Give the entries again exactly, every one of them.
───── INFORMATION SHOWN ─────
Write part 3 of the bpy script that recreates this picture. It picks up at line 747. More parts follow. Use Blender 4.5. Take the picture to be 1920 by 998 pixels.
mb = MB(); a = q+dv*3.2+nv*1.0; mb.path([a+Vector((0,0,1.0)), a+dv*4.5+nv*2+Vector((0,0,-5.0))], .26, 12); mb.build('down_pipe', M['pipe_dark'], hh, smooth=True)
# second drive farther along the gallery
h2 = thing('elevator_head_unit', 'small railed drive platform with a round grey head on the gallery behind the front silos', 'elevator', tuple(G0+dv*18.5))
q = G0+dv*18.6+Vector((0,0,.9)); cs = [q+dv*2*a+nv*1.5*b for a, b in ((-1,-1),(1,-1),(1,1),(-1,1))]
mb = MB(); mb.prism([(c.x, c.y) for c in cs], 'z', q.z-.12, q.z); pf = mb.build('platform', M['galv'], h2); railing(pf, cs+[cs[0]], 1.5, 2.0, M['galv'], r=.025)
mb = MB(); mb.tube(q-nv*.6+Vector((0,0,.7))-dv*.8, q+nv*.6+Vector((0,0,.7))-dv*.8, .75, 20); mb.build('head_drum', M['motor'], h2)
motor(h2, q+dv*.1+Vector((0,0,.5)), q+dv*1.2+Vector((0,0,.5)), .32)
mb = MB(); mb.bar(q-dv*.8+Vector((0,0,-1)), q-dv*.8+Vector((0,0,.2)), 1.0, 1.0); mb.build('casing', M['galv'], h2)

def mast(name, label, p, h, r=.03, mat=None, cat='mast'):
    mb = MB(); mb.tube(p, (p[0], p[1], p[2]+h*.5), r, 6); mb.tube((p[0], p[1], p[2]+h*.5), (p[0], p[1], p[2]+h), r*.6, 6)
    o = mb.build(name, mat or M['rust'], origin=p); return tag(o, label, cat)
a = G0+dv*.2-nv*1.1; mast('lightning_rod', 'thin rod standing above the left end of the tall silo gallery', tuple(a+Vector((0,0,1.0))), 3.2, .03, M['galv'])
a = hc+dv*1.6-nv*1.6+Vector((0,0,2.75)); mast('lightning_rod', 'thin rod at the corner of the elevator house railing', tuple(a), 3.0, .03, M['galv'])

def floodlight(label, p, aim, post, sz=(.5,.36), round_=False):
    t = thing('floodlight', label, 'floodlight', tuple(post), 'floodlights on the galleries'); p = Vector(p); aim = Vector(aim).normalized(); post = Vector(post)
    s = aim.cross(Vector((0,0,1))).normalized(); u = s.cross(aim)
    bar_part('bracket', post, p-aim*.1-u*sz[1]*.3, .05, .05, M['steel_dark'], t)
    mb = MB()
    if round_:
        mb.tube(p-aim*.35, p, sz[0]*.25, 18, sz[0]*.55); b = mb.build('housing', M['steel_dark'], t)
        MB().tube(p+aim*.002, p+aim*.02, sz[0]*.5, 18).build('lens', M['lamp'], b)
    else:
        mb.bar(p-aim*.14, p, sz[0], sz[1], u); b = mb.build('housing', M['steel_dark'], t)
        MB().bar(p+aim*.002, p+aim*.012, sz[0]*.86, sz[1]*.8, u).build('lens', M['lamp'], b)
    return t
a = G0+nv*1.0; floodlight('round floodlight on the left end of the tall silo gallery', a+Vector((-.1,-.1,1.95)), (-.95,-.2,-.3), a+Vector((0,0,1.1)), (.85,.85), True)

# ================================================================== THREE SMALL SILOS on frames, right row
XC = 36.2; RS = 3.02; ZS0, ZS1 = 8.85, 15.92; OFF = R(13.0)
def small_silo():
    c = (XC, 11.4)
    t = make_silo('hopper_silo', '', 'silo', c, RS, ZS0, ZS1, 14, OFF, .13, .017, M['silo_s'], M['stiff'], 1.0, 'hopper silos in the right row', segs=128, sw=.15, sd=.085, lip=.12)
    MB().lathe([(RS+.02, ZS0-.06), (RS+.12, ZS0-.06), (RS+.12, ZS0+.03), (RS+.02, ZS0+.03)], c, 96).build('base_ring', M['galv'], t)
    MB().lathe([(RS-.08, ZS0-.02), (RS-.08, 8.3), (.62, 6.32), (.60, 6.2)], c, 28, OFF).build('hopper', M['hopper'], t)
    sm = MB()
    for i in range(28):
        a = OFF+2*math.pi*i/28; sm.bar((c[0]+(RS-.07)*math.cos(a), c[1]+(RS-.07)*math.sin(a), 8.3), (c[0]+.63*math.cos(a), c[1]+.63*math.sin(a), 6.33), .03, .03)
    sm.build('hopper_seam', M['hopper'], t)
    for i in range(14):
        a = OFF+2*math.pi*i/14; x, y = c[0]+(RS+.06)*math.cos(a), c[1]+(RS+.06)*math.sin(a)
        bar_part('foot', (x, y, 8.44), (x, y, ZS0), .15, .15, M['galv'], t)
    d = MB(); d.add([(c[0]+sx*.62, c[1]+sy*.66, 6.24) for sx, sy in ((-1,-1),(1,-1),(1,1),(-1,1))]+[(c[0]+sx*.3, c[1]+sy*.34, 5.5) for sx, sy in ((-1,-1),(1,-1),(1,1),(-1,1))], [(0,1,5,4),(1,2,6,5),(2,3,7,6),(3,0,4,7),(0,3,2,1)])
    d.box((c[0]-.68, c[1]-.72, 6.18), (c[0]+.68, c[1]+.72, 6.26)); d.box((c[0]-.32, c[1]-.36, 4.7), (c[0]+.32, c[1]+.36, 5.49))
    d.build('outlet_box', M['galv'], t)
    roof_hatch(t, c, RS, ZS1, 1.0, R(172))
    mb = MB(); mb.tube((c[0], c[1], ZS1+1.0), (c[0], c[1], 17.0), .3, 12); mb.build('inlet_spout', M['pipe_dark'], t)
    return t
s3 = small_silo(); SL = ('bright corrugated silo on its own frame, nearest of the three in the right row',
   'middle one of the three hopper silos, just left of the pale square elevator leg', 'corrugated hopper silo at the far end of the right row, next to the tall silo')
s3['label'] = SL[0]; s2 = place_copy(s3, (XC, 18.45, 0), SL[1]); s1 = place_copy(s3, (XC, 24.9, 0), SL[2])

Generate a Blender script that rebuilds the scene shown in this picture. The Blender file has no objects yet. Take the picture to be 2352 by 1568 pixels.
─────
## ANSWER TO THE EXERCISE
Write part 3 of the bpy script that recreates this picture. It picks up at line 747. More parts follow. Use Blender 4.5. Take the picture to be 1920 by 998 pixels.
mb = MB(); a = q+dv*3.2+nv*1.0; mb.path([a+Vector((0,0,1.0)), a+dv*4.5+nv*2+Vector((0,0,-5.0))], .26, 12); mb.build('down_pipe', M['pipe_dark'], hh, smooth=True)
# second drive farther along the gallery
h2 = thing('elevator_head_unit', 'small railed drive platform with a round grey head on the gallery behind the front silos', 'elevator', tuple(G0+dv*18.5))
q = G0+dv*18.6+Vector((0,0,.9)); cs = [q+dv*2*a+nv*1.5*b for a, b in ((-1,-1),(1,-1),(1,1),(-1,1))]
mb = MB(); mb.prism([(c.x, c.y) for c in cs], 'z', q.z-.12, q.z); pf = mb.build('platform', M['galv'], h2); railing(pf, cs+[cs[0]], 1.5, 2.0, M['galv'], r=.025)
mb = MB(); mb.tube(q-nv*.6+Vector((0,0,.7))-dv*.8, q+nv*.6+Vector((0,0,.7))-dv*.8, .75, 20); mb.build('head_drum', M['motor'], h2)
motor(h2, q+dv*.1+Vector((0,0,.5)), q+dv*1.2+Vector((0,0,.5)), .32)
mb = MB(); mb.bar(q-dv*.8+Vector((0,0,-1)), q-dv*.8+Vector((0,0,.2)), 1.0, 1.0); mb.build('casing', M['galv'], h2)

def mast(name, label, p, h, r=.03, mat=None, cat='mast'):
    mb = MB(); mb.tube(p, (p[0], p[1], p[2]+h*.5), r, 6); mb.tube((p[0], p[1], p[2]+h*.5), (p[0], p[1], p[2]+h), r*.6, 6)
    o = mb.build(name, mat or M['rust'], origin=p); return tag(o, label, cat)
a = G0+dv*.2-nv*1.1; mast('lightning_rod', 'thin rod standing above the left end of the tall silo gallery', tuple(a+Vector((0,0,1.0))), 3.2, .03, M['galv'])
a = hc+dv*1.6-nv*1.6+Vector((0,0,2.75)); mast('lightning_rod', 'thin rod at the corner of the elevator house railing', tuple(a), 3.0, .03, M['galv'])

def floodlight(label, p, aim, post, sz=(.5,.36), round_=False):
    t = thing('floodlight', label, 'floodlight', tuple(post), 'floodlights on the galleries'); p = Vector(p); aim = Vector(aim).normalized(); post = Vector(post)
    s = aim.cross(Vector((0,0,1))).normalized(); u = s.cross(aim)
    bar_part('bracket', post, p-aim*.1-u*sz[1]*.3, .05, .05, M['steel_dark'], t)
    mb = MB()
    if round_:
        mb.tube(p-aim*.35, p, sz[0]*.25, 18, sz[0]*.55); b = mb.build('housing', M['steel_dark'], t)
        MB().tube(p+aim*.002, p+aim*.02, sz[0]*.5, 18).build('lens', M['lamp'], b)
    else:
        mb.bar(p-aim*.14, p, sz[0], sz[1], u); b = mb.build('housing', M['steel_dark'], t)
        MB().bar(p+aim*.002, p+aim*.012, sz[0]*.86, sz[1]*.8, u).build('lens', M['lamp'], b)
    return t
a = G0+nv*1.0; floodlight('round floodlight on the left end of the tall silo gallery', a+Vector((-.1,-.1,1.95)), (-.95,-.2,-.3), a+Vector((0,0,1.1)), (.85,.85), True)

# ================================================================== THREE SMALL SILOS on frames, right row
XC = 36.2; RS = 3.02; ZS0, ZS1 = 8.85, 15.92; OFF = R(13.0)
def small_silo():
    c = (XC, 11.4)
    t = make_silo('hopper_silo', '', 'silo', c, RS, ZS0, ZS1, 14, OFF, .13, .017, M['silo_s'], M['stiff'], 1.0, 'hopper silos in the right row', segs=128, sw=.15, sd=.085, lip=.12)
    MB().lathe([(RS+.02, ZS0-.06), (RS+.12, ZS0-.06), (RS+.12, ZS0+.03), (RS+.02, ZS0+.03)], c, 96).build('base_ring', M['galv'], t)
    MB().lathe([(RS-.08, ZS0-.02), (RS-.08, 8.3), (.62, 6.32), (.60, 6.2)], c, 28, OFF).build('hopper', M['hopper'], t)
    sm = MB()
    for i in range(28):
        a = OFF+2*math.pi*i/28; sm.bar((c[0]+(RS-.07)*math.cos(a), c[1]+(RS-.07)*math.sin(a), 8.3), (c[0]+.63*math.cos(a), c[1]+.63*math.sin(a), 6.33), .03, .03)
    sm.build('hopper_seam', M['hopper'], t)
    for i in range(14):
        a = OFF+2*math.pi*i/14; x, y = c[0]+(RS+.06)*math.cos(a), c[1]+(RS+.06)*math.sin(a)
        bar_part('foot', (x, y, 8.44), (x, y, ZS0), .15, .15, M['galv'], t)
    d = MB(); d.add([(c[0]+sx*.62, c[1]+sy*.66, 6.24) for sx, sy in ((-1,-1),(1,-1),(1,1),(-1,1))]+[(c[0]+sx*.3, c[1]+sy*.34, 5.5) for sx, sy in ((-1,-1),(1,-1),(1,1),(-1,1))], [(0,1,5,4),(1,2,6,5),(2,3,7,6),(3,0,4,7),(0,3,2,1)])
    d.box((c[0]-.68, c[1]-.72, 6.18), (c[0]+.68, c[1]+.72, 6.26)); d.box((c[0]-.32, c[1]-.36, 4.7), (c[0]+.32, c[1]+.36, 5.49))
    d.build('outlet_box', M['galv'], t)
    roof_hatch(t, c, RS, ZS1, 1.0, R(172))
    mb = MB(); mb.tube((c[0], c[1], ZS1+1.0), (c[0], c[1], 17.0), .3, 12); mb.build('inlet_spout', M['pipe_dark'], t)
    return t
s3 = small_silo(); SL = ('bright corrugated silo on its own frame, nearest of the three in the right row',
   'middle one of the three hopper silos, just left of the pale square elevator leg', 'corrugated hopper silo at the far end of the right row, next to the tall silo')
s3['label'] = SL[0]; s2 = place_copy(s3, (XC, 18.45, 0), SL[1]); s1 = place_copy(s3, (XC, 24.9, 0), SL[2])

Generate a Blender script that rebuilds the scene shown in this picture. The Blender file has no objects yet. Take the picture to be 2352 by 1568 pixels.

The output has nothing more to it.